Barry Lyndon de Stanley Kubrick
- Autore: Davide Magnisi
- Genere: Arte, Teatro e Spettacolo
- Categoria: Saggistica
- Casa editrice: Gremese
- Anno di pubblicazione: 2022
Sotto l’aspetto meta-significativo, Barry Lyndon (1975) di Stanley Kubrick comincia là dove finiscono gli arredi stile Luigi XVI del finale di 2001 Odissea nello spazio (1969): il Settecento come ricorrenza ispirativa di uno fra i più eminenti frequentatori/sovvertitori di generi che il cinema ricordi.
Portatore sano di una espressività ulteriore rispetto ai canoni hollywoodiani, Stanley Kubrick si misura cioè con la materia cinematografica senza farsene dominare, sulla scorta di un’autorialità capace di assurgere a estetica filmica in sé. Una perturbante commistione di differenti canali comunicativi: fotografici, musicali, pittorici, in primo, secondo e terzo luogo.
Come rivela la puntigliosa monografia su Barry Lyndon curata da Davide Magnisi e edita da Gremese con il titolo Barry Lyndon de Stanley Kubrick (2022) il film annovera, per esempio, un’insistita sequenza di citazioni da quadri del Seicento-Settecento inglesi. Riferendoci a quanto indica Magnisi a introduzione del volume:
“Barry Lyndon trasfigura il film in costume, l’idea di film storico, gelando esteticamente passioni e melodrammi, ma, contemporaneamente, esaltando la bellezza sensoriale dell’arte cinematografica, accompagnandoci, apparentemente attraverso le convenzioni del genere, a scoprire un tempo lontano che è, malinconicamente, una forma di coscienza del nostro”. (pag. 11)
Barry Lyndon è dunque un film segnatamente visivo, intessuto al punto di richiami, immagini, riferimenti formali da farne una rigorosa — fin quasi a risultare abbacinante — rappresentazione cinematografica del VIII secolo.
In altre parole, in Barry Lyndon, la vicenda medesima viene spesso volutamente ridotta a quadri, così da costringere lo sguardo spettatoriale sull’immagine. Come nel già citato Odissea nello spazio, Kubrick architetta una sontuosa costruzione visiva, contenuta simbolicamente fra i freddi campi lunghissimi dell’inizio e il fondo nero della carrozza in chiusura di film.
Ancora Magnisi:
“La musica del Trio di Shubert precede l’apparizione di Barry che avanzando penosamente con una gamba sola s’infila, aiutato dalla madre, in una carrozza. Kubrick opera un crudele fermo immagine nell’istante in cui la gamba mancante del suo protagonista dovrebbe salire sulla scaletta. Ironicamente è come se Barry accedesse fotograficamente ai tanti quadri che hanno costellato e costruito il film, a quel mondo aristocratico di cultura e raffinatezze che è stato il suo desiderio estremo”. (pag. 135)

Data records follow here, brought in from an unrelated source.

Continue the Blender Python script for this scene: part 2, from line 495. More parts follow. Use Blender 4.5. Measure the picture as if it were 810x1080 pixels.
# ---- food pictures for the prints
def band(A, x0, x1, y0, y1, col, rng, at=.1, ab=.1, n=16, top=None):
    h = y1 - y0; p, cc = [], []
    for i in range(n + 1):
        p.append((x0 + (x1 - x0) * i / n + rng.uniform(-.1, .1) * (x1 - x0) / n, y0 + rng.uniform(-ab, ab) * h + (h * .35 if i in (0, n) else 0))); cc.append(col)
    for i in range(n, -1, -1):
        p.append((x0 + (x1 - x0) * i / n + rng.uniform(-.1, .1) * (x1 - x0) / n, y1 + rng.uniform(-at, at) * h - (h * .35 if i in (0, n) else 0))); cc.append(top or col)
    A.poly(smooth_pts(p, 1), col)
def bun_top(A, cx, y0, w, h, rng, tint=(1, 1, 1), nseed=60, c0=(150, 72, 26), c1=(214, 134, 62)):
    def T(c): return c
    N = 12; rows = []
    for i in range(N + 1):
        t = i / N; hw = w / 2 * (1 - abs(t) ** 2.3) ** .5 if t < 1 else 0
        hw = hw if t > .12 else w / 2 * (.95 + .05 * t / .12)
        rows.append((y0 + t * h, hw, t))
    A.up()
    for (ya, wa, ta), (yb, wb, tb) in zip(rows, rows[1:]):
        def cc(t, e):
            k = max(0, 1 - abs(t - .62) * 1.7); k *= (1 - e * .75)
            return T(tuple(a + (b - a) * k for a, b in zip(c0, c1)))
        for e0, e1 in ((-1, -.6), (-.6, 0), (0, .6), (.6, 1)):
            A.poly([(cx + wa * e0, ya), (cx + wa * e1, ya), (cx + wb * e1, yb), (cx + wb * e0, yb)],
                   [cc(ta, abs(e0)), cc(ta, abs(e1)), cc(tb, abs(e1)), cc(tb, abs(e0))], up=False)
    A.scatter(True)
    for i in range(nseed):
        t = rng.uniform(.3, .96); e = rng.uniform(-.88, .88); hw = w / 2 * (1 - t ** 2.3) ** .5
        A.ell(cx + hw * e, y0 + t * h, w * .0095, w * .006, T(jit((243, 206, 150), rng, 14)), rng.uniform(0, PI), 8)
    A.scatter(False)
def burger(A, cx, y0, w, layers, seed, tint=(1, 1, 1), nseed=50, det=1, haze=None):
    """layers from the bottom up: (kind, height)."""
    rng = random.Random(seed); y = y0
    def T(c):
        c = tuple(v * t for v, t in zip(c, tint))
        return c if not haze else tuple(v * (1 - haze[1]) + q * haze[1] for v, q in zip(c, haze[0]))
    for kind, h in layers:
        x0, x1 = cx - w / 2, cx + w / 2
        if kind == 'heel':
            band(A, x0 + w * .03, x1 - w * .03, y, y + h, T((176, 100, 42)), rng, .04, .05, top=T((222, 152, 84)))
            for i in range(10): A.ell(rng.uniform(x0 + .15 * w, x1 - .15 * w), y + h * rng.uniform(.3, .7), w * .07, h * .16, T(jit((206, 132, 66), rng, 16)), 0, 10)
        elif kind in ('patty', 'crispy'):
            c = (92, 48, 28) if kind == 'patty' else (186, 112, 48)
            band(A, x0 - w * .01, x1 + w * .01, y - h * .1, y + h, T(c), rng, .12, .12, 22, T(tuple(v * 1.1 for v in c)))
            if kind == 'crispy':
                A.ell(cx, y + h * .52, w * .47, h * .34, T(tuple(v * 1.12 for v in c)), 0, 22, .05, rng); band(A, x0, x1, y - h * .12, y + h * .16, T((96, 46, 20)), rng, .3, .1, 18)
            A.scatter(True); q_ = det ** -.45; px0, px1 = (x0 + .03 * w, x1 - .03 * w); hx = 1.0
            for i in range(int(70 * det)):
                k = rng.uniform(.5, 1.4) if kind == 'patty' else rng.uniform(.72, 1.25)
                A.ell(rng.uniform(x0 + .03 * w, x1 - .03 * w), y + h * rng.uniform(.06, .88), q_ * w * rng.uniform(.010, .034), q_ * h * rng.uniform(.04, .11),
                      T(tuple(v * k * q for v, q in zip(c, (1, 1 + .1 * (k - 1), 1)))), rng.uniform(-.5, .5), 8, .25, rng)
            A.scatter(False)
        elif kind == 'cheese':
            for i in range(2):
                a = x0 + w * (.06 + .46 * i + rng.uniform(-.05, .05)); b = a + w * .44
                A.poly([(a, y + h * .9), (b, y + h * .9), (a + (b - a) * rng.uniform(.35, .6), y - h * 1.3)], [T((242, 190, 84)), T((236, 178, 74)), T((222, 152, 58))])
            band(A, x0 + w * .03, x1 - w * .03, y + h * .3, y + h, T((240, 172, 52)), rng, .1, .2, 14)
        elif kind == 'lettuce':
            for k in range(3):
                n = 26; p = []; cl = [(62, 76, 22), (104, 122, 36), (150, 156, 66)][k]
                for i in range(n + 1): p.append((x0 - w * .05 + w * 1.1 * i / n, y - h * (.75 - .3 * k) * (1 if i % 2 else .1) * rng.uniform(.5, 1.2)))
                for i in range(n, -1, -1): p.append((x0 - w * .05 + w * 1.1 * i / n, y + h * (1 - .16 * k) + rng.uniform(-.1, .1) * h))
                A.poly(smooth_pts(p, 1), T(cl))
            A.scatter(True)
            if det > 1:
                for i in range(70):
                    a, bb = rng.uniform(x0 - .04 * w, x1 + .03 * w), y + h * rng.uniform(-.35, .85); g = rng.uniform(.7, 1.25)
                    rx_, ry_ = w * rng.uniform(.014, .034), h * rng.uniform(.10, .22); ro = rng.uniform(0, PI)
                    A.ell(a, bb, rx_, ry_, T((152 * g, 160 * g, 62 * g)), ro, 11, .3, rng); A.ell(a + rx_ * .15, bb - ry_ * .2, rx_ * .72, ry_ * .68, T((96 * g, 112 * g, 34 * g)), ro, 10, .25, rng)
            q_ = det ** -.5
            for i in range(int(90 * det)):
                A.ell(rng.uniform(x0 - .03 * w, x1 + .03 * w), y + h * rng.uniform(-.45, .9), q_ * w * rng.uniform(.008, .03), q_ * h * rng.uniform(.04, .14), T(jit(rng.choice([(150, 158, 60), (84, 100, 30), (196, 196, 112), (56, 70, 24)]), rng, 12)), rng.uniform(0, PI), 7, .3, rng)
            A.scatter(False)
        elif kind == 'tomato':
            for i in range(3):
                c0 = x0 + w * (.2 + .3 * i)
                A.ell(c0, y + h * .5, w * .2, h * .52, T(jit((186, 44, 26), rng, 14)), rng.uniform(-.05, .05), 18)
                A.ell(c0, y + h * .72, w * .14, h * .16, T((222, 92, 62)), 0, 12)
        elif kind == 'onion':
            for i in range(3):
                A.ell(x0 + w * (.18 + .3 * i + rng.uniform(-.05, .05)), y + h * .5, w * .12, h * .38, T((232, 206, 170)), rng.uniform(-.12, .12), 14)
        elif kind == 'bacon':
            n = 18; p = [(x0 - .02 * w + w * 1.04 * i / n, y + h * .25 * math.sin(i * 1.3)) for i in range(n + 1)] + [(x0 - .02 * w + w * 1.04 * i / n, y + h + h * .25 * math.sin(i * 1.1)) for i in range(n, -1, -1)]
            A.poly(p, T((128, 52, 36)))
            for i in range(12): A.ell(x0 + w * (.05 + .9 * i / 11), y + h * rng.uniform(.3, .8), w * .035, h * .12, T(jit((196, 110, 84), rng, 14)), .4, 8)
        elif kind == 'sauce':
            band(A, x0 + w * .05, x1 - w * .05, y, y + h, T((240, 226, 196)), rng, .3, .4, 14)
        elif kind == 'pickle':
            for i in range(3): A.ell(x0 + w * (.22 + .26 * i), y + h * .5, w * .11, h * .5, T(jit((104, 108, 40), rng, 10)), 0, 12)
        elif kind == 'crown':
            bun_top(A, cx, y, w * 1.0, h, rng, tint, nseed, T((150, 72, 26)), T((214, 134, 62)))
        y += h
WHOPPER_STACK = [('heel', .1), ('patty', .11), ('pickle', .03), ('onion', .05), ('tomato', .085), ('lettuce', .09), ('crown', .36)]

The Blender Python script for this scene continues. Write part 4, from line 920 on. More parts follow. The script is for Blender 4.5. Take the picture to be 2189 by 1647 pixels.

Attenti però a non lasciarsi ingannare dall’ eleganza formale delle inquadrature: come riprova puntualmente questo saggio di Davide Magnisi, sotto l’estetica adamantina delle immagini cova infatti la caligine delle pulsioni e delle metà oscure — le mostruosità della guerra, gli intrighi sentimentali, l’ineluttabilità della perdita e della sconfitta —, a connotare Barry Lyndon dei tratti paradigmatici della metafora esistenziale.
Arricchiscono la luminosa fattura del volume un corposo apparato di fotografie a colori e un campionario indicativo degli interventi critici sul film.